What you will do:
Copy word for word the lines in the records below, starting at the line with "Write a Blender" and ending at the line with "COL = S.collection". Skip the pictures.

Data for this task:
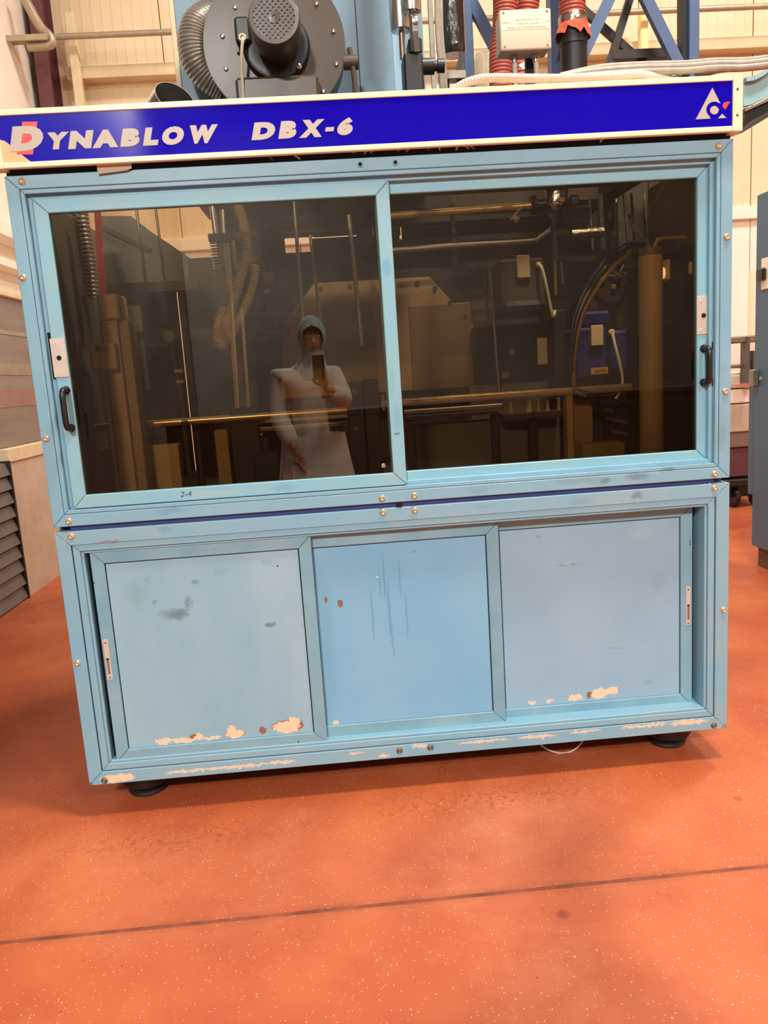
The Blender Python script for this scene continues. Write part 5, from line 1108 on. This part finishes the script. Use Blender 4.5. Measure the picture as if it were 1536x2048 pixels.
# hands
def hand(w_, d, up, side, curl, thumb):
    """one skinned palm with five unequal fingers; d = direction of the fingers, up = back of hand, side = thumb side"""
    d = d.normalized(); side = (side - d * side.dot(d)).normalized(); pal = d.cross(side) * thumb
    V = [w_, w_ + d * .045, w_ + d * .085]; E = [(0, 1), (1, 2)]; R_ = [(.026, .018), (.036, .018), (.037, .016)]
    for i, (off, ln) in enumerate(((.030, .072), (.010, .080), (-.010, .074), (-.029, .058))):
        b0 = len(V); p = w_ + d * .085 + side * off
        a = curl[i]; q = p
        for j, (seg, r) in enumerate(((.42, .0095), (.33, .0088), (.25, .0075))):
            dd = d * math.cos(a * (j + .6)) + pal * math.sin(a * (j + .6)); q = q + dd * ln * seg; 
            if j == 0: V.append(p); R_.append(.0098); E.append((2, b0))
            V.append(q); R_.append(r); E.append((len(V) - 2, len(V) - 1))
    b0 = len(V); p = w_ + d * .03 + side * .030
    V += [p, p + (d * .5 + side * .8 + pal * .3).normalized() * .035, p + (d * .5 + side * .8 + pal * .3).normalized() * .035 + (d * .9 + side * .2 + pal * .3).normalized() * .032]
    R_ += [.014, .011, .009]; E += [(1, b0), (b0, b0 + 1), (b0 + 1, b0 + 2)]
    return skinned(V, E, R_, 1)
ph = mp(637, 735, -.31)                                    # phone, just beside and behind the lens
obj('hand', hand(wrR + Vector((0, .0, -.01)), ph - wrR + Vector((0, 0, .01)), Vector((0, 1, 0)), Vector((-1, 0, .3)), (.85, .8, .75, .7), 1), m_skin, person, True)
obj('hand', hand(wrL, Vector((.15, .25, -1)), Vector((-1, 0, 0)), Vector((.4, 1, .2)), (.28, .32, .36, .42), 1), m_skin, person, True)
t = thing('smartphone', 'black smartphone held upright in the hand of the person', 'phone', ph)
obj('case', MB().box(ph.x - .036, ph.x + .036, ph.y - .004, ph.y + .004, ph.z - .072, ph.z + .075, .0035, 2), m_black, t, True)
obj('screen', MB().box(ph.x - .033, ph.x + .033, ph.y - .0048, ph.y - .0041, ph.z - .068, ph.z + .071), mat('dark_screen', (24, 26, 30), .1), t)
cm = obj('camera_block', MB().box(ph.x - .032, ph.x - .002, ph.y + .0041, ph.y + .0065, ph.z + .038, ph.z + .070, .001), m_gap, t)
for a, b in ((-.024, .046), (-.024, .061), (-.010, .054)): obj('lens', MB().cyl((ph.x + a, ph.y + .0066, ph.z + b), (ph.x + a, ph.y + .008, ph.z + b), .006, 14), m_hole, cm)
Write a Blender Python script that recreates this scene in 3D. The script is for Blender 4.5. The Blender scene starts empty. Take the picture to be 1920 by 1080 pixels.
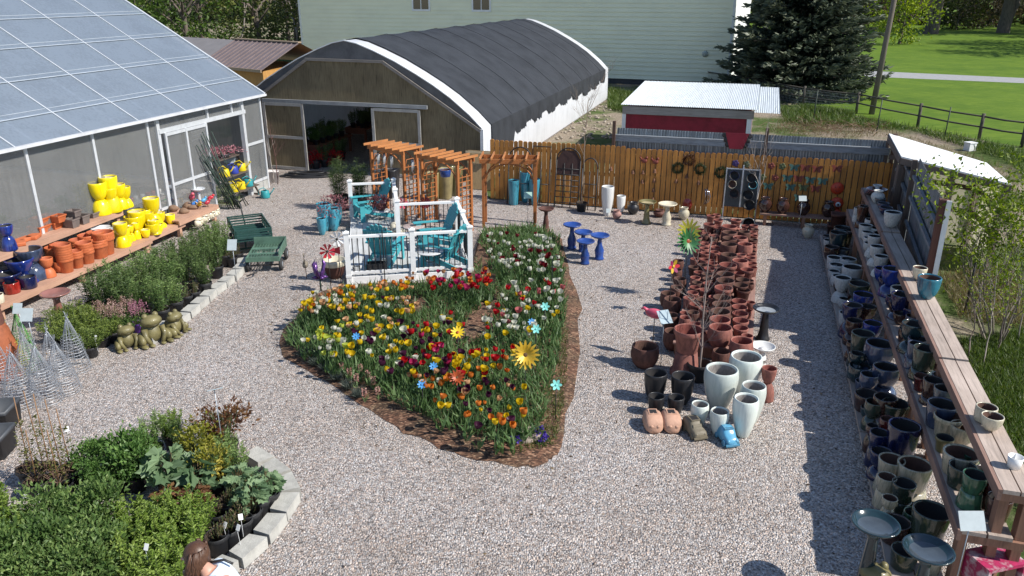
import bpy, math, random
import numpy as np
from math import sin, cos, pi, radians, sqrt, hypot, atan2
from mathutils import Vector, Matrix
R = random.Random(7)
S = bpy.context.scene
COL = S.collection

# ---------------------------------------------------------------- survey: how image points fall on the site
FOC, TILT, EYE = 1480.0, radians(20.7), 6.1
def ray(px, py):
    u = (px-960)/FOC; v = (540-py)/FOC
    return Vector((u, cos(TILT)+v*sin(TILT), -sin(TILT)+v*cos(TILT)))
def G(px, py, z=0.0):
    d = ray(px, py); t = (z-EYE)/d.z
    return Vector((d.x*t, d.y*t, z))
def RP(px, py, p, n):
    d = ray(px, py); o = Vector((0, 0, EYE)); n = Vector(n)
    return o + d*((Vector(p)-o).dot(n)/d.dot(n))
def dist(p):
    return p[1]*cos(TILT)+(EYE-p[2])*sin(TILT)
def PX(p):
    c = dist(p); up = p[1]*sin(TILT)+(p[2]-EYE)*cos(TILT)
    return (960+FOC*p[0]/c, 540-FOC*up/c)
AV = Vector((sin(radians(17)), cos(radians(17)), 0))     # site axis pointing away
BV = Vector((cos(radians(17)), -sin(radians(17)), 0))    # site axis pointing right
RZ = -radians(17)

# ---------------------------------------------------------------- objects
def link(o, parent=None):
    COL.objects.link(o)
    if parent: o.parent = parent
    return o
def tag(o, label=None, cat=None, group=None, kind=None):
    if label: o['label'] = label
    if cat: o['category'] = cat
    if group: o['group'] = group
    if kind: o['kind'] = kind
    return o
def root(name, loc, label, cat, rz=0.0, group=None):
    o = bpy.data.objects.new(name, None); o.empty_display_size = 0.2
    o.location = loc; o.rotation_euler = (0, 0, rz)
    link(o); return tag(o, label, cat, group)
def copy_tree(o, parent=None):
    c = o.copy(); link(c)
    if parent: c.parent = parent
    for k in ('label', 'group'):
        pass
    for ch in list(o.children): copy_tree(ch, c)
    return c
def inst(name, me, loc, label, cat, rz=0.0, sc=(1, 1, 1), group=None, parent=None, rot=None):
    o = bpy.data.objects.new(name, me); o.location = loc
    o.rotation_euler = rot if rot else (0, 0, rz); o.scale = sc
    link(o, parent); return tag(o, label, cat, group)
ORD = ['', 'first', 'second', 'third', 'fourth', 'fifth', 'sixth', 'seventh', 'eighth', 'ninth', 'tenth', 'eleventh', 'twelfth',
       'thirteenth', 'fourteenth', 'fifteenth', 'sixteenth', 'seventeenth', 'eighteenth', 'nineteenth', 'twentieth']
for _k in range(1, 10): ORD.append('twenty-'+ORD[_k])
ORD.append('thirtieth')
for _k in range(1, 10): ORD.append('thirty-'+ORD[_k])
ORD.append('fortieth')
for _t, _u in (('forty', 'fiftieth'), ('fifty', 'sixtieth'), ('sixty', 'seventieth'), ('seventy', 'eightieth'), ('eighty', 'ninetieth'), ('ninety', 'hundredth')):
    for _k in range(1, 10): ORD.append(_t+'-'+ORD[_k])
    ORD.append(_u)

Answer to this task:
Write a Blender Python script that recreates this scene in 3D. The script is for Blender 4.5. The Blender scene starts empty. Take the picture to be 1920 by 1080 pixels.
import bpy, math, random
import numpy as np
from math import sin, cos, pi, radians, sqrt, hypot, atan2
from mathutils import Vector, Matrix
R = random.Random(7)
S = bpy.context.scene
COL = S.collection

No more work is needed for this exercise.